Jak usłyszeliśmy, urzędnicy z resortu infrastruktury już prowadzą postępowanie w tej sprawie. Zwrócili się z pytaniami do Urzędu Wojewódzkiego. Ten odpisał, że nie ma podstaw do uwzględnienia żadnego z trzech odwołań. Według naszych informacji, mają zostać odrzucone po Nowym Roku.

Dopiero po odblokowaniu inwestycji ZMID wystąpi o pozwolenie na budowę. Wtedy ruszy też drugi etap przetargu. Na kontrakt wart ok. 150 mln zł ma szansę dziesięć firm. Budowa zacznie się najwcześniej w połowie 2009 roku. Powinna potrwać dwa lata. Czy się uda?

– Jeśli decyzje nie będą miały rygoru natychmiastowej wykonalności, miastu może się nie udać wystartować w 2009 roku – obawia się Robert Chwiałkowski ze Stowarzyszenia Integracji Stołecznej Komunikacji, które wspiera inwestycje drogowe.

To kolejna wpadka ZMID, który miał być inwestycyjnym miejskim specurzędem, ale nie dotrzymał w tym roku m.in. terminu rozpoczęcia budowy mostu Północnego.

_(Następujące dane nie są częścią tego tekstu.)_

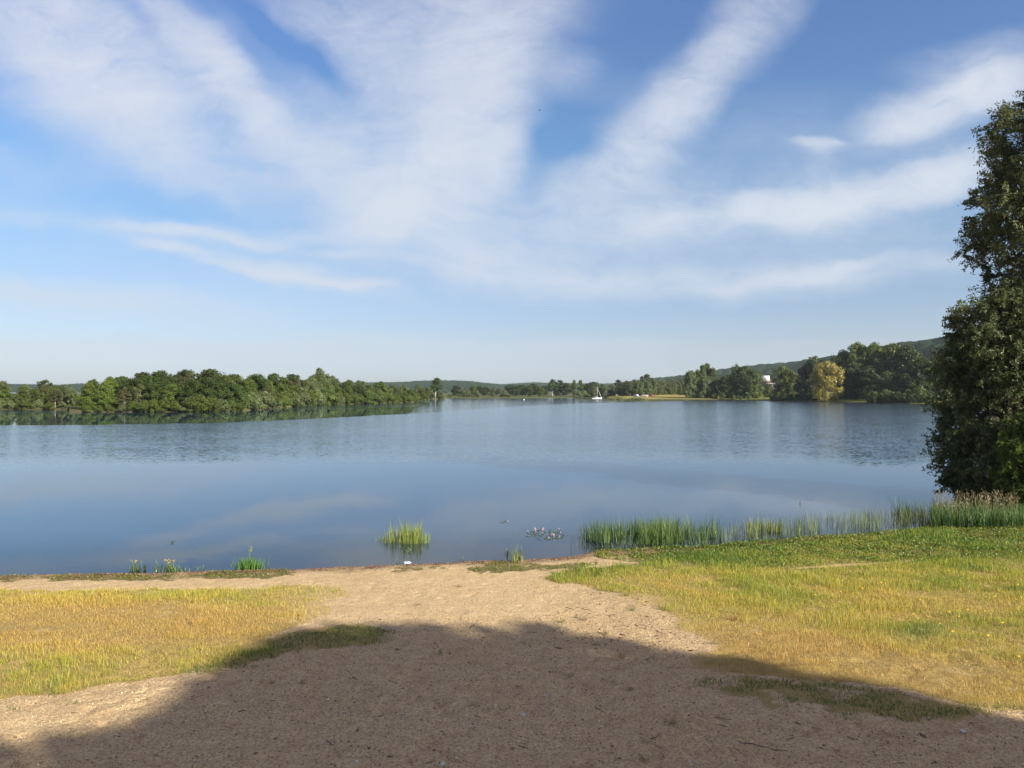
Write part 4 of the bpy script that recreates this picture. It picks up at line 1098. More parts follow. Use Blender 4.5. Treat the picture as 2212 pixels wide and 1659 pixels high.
for w_ in range(4):
    m = which == w_
    cc = CC[m]; r_ = RAD[m]
    tx_, ty_ = float(np.median(cc[:, 0])), float(np.median(cc[:, 1])) - .4
    bz = float(land_h(np.array([tx_]), np.array([ty_]), False)[0])
    e = obj('shade_tree', None, loc=(tx_, ty_, bz)); tag(e, labs[w_], 'tree', 'trees behind the photographer')
    per = 60
    d = rg.normal(size=(len(cc), per, 3)); d /= np.linalg.norm(d, axis=2, keepdims=True)
    pp = cc[:, None, :] - np.array([tx_, ty_, bz]) + d * rg.uniform(0, 1, (len(cc), per, 1)) ** .4 * r_[:, None, None]
    v, f = leaf_cards(pp.reshape(-1, 3), d.reshape(-1, 3), .17, 1.5, rg)
    obj('crown', new_mesh('shade_tree_crown', v, [f], [m_leaf_shade], False, {'tint': np.repeat(rg.uniform(0, 1, len(f)), 4)}), e)
    mb = MB()
    topz = float(np.quantile(cc[:, 2], .9)) - bz
    mb.tube([(0, 0, -.5), (.05, 0, topz * .4), (-.1, .05, topz)], [.36, .28, .06], 8)
    for i in range(0, len(cc), 9):
        c = cc[i] - np.array([tx_, ty_, bz])
        b0 = np.array([0, 0, max(1.5, c[2] - .5 * np.hypot(c[0], c[1]) - .8)])
        mb.tube([b0, (b0 + c) / 2 + [0, 0, -.15], c], [.06, .04, .012], 4)
    obj('trunk', mb.mesh('shade_tree_trunk', m_bark, True), e)

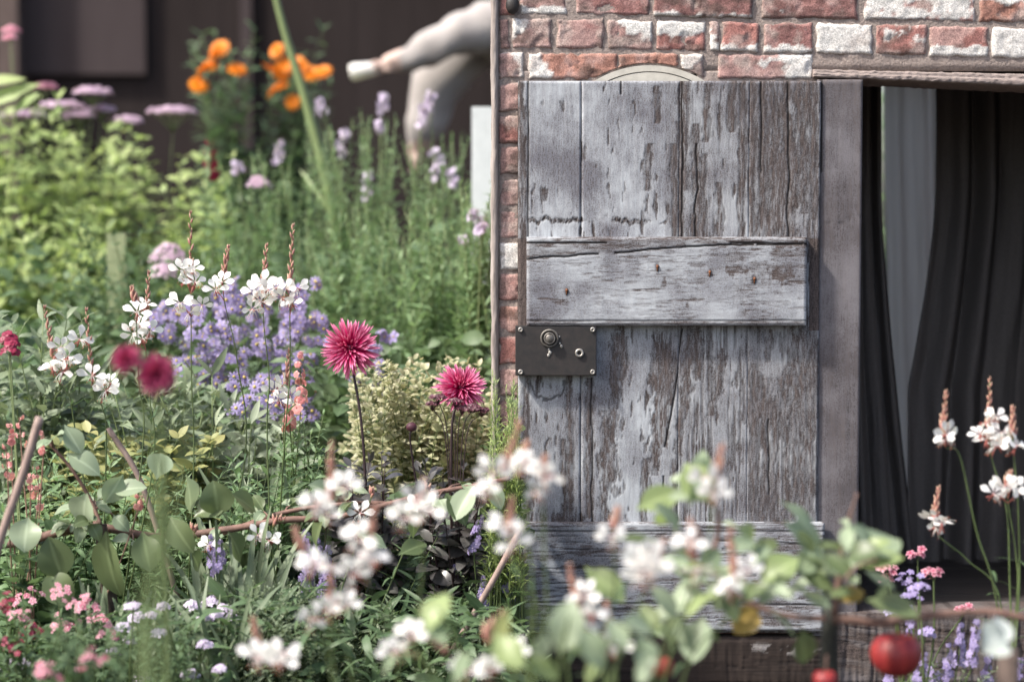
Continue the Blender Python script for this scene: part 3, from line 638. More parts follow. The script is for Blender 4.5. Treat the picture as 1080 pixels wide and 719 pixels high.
M_lilac = leafmat('lilac_petal', (.68, .62, .74), (.55, .46, .64), trans=.3, vein=0)
M_mauve = leafmat('mauve_floret', (.52, .40, .48), (.40, .27, .37), trans=.25, vein=0)
M_coral = leafmat('coral_petal', (.66, .20, .21), (.62, .32, .30), tip=(.76, .50, .46), trans=.3, vein=0)
M_rose = leafmat('rose_petal', (.44, .09, .16), (.58, .27, .34), tip=(.70, .46, .52), base=(.26, .015, .05), trans=.3, vein=0)
M_crimson = leafmat('crimson_petal', (.28, .018, .055), (.17, .010, .035), trans=.2, vein=0)
M_orange = leafmat('orange_petal', (.85, .30, .012), (.72, .20, .01), trans=.3, vein=0)
M_yellow = leafmat('yellow_petal', (.70, .48, .08), (.60, .38, .05), trans=.3, vein=0)
M_yleaf = leafmat('yellowing_leaf', (.42, .39, .17), (.25, .29, .12), trans=.4)
M_seed = leafmat('dark_seed_head', (.11, .035, .05), (.06, .022, .03), trans=0, vein=0)
M_eye = leafmat('flower_eye', (.50, .42, .10), (.40, .30, .08), trans=0, vein=0)

# leaf shapes
L_ov = [leaf_tpl(.52, 5, .85, .85, .22, d, w_) for d, w_ in ((.3, .1), (.7, .25), (1.1, .0))]
L_ap = [leaf_tpl(.60, 7, .9, .75, .30, d, w_, pet=.14, cols=4) for d, w_ in ((.3, .25), (.8, .15), (1.3, .3))]
L_lan = [leaf_tpl(.24, 4, .8, .9, .25, d, .1) for d in (.3, .8, 1.3)]
L_nar = [leaf_tpl(.10, 3, .7, .8, .2, d, 0) for d in (.2, .7, 1.2)]
L_blade = [leaf_tpl(.032, 5, .45, .6, .3, d, 0) for d in (.3, .8, 1.4)]
L_round = [leaf_tpl(.85, 4, .9, .6, .25, d, .2) for d in (.2, .6)]
L_jag = [leaf_tpl(.36, 14, .75, .9, .2, d, .15, tooth=.55) for d in (.4, .9)]

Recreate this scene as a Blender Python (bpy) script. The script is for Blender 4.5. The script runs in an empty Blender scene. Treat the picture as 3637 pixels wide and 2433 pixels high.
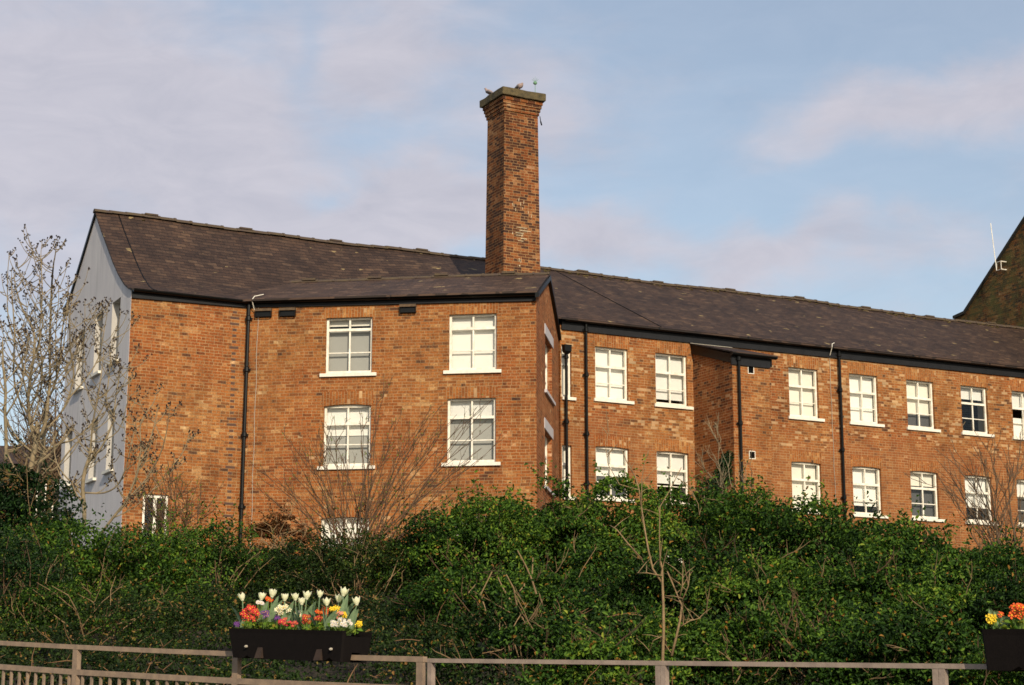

Dopiero w ciągu najbliższych dni ruszy wycinka drzew, a wciąż nie ma nawet wykonawcy.

Jak to będzie wyglądało w przyszłości

Zakorkowane dziś skrzyżowanie docelowo będzie miało trzy poziomy. W wykopie projektanci poprowadzili Al. Jerozolimskie. Piętro wyżej powstanie skrzyżowanie z tzw. wyspą centralną. Estakady połączą zaś ul. Łopuszańską z Al. Jerozolimskimi w kierunku Pruszkowa. To odstępstwo od pierwotnych planów, które zakładały bezkolizyjne połączenie Al. Jerozolimskich – od strony Blue City i Castoramy – z Łopuszańską, w kierunku Ochoty i wzdłuż budowanej od lat 70. tzw. obwodnicy centrum. Zmiany wymusiła Generalna Dyrekcja Dróg Krajowych i Autostrad, która od lat obiecuje budowę trasy Wolica – Salomea, czyli łącznika trasy katowickiej i krakowskiej właśnie z Al. Jerozolimskimi. W tym roku drogowej tradycji stało się zadość: GDDKiA nie dotrzymała słowa i budowę trasy przełożono o kolejny rok.